La serie de los Ceibos (empezada 20 años antes), acá bien representada, por ejemplo, se sustenta en una suerte de matematización del mundo floreal –con su carga simbólica local, obviamente– que tiene raíces en el humus torresiano pero que también trata de superarlo (y un esquema hecho de círculos y líneas dibujado por Spósito en 1962, suerte de máximo sistema, ha sido reproducido justamente en la pared casi como si fuera la enigmática clave de des/cifración de su visión del mundo).
Tal vez una de las tantas declaraciones spositianas, “de lo real llegamos a lo abstracto y de lo abstracto nos paramos en lo posible”, extraída de la citada entrevista, pueda guiar a la hora de leer estas líneas gordas, rectas o curvas, que atraviesan –parte integrante de o elemento refractario a– fondos con cimbreantes campos de colores. Pero tampoco hay que someter, necesariamente, sus cuadros sincopados, con combinaciones tonales pasmosas (acentos colorísticos vivísimos, decía, muy diferentes de los predilectos por la tradición nacional, como, por ejemplo Tres tiempos de esquema), a su pensamiento evidentemente errático.
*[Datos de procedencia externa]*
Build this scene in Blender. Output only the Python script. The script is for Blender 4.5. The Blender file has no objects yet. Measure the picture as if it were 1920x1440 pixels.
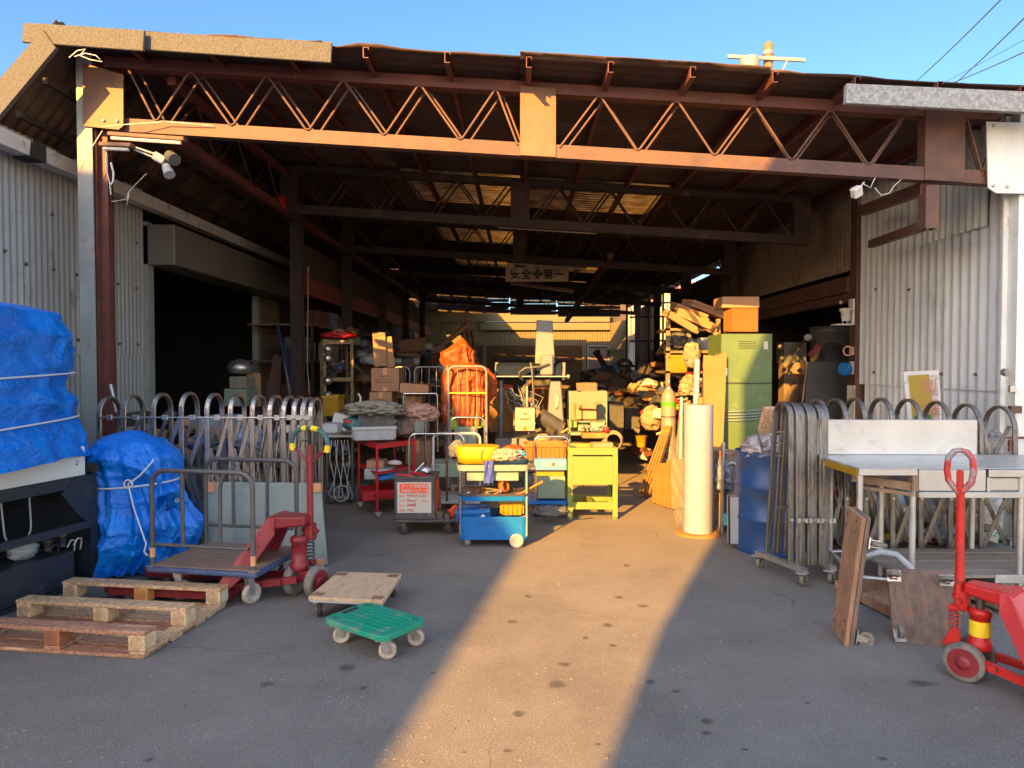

Ya que funcionan a la perfección solos, en una línea que podría ir, por ejemplo, de Liubov Popova a Mark Rothko, pasando por Giuseppe Capogrossi, para luego condensarse y consensuarse en un estilo que lo vuelve inmediatamente reconocible y único en la abstracción uruguaya, estructurado sobre la tensión que generan los divergentes impulsos dogmáticos y analíticos de su búsqueda.
Finalmente, se debe mencionar otro aspecto de la incesante creatividad de Spósito: sus míticos libros intervenidos, mucho más comentados que vistos. En el Gurvich hay un tímido puñado de ejemplos (junto a un gran cuaderno), pero parece que trató así gran parte de su biblioteca: no sólo hizo febriles y tortuosos apuntes a volúmenes filosóficos, religiosos, artísticos, sino también verdaderas construcciones plásticas que alteran el material de origen, lo informan y deforman verbal y pictóricamente, con las tapas y las páginas reducidas a soportes de esquemas y oleajes de colores, que se pueden definir, sin problema, como uno de los puntos formalmente más altos de la producción de libros de artista en Uruguay.
Américo Spósito. Los poderes de la abstracción. Curador Manuel Neves, Museo Gurvich (Sarandí 524), hasta el 27 de julio.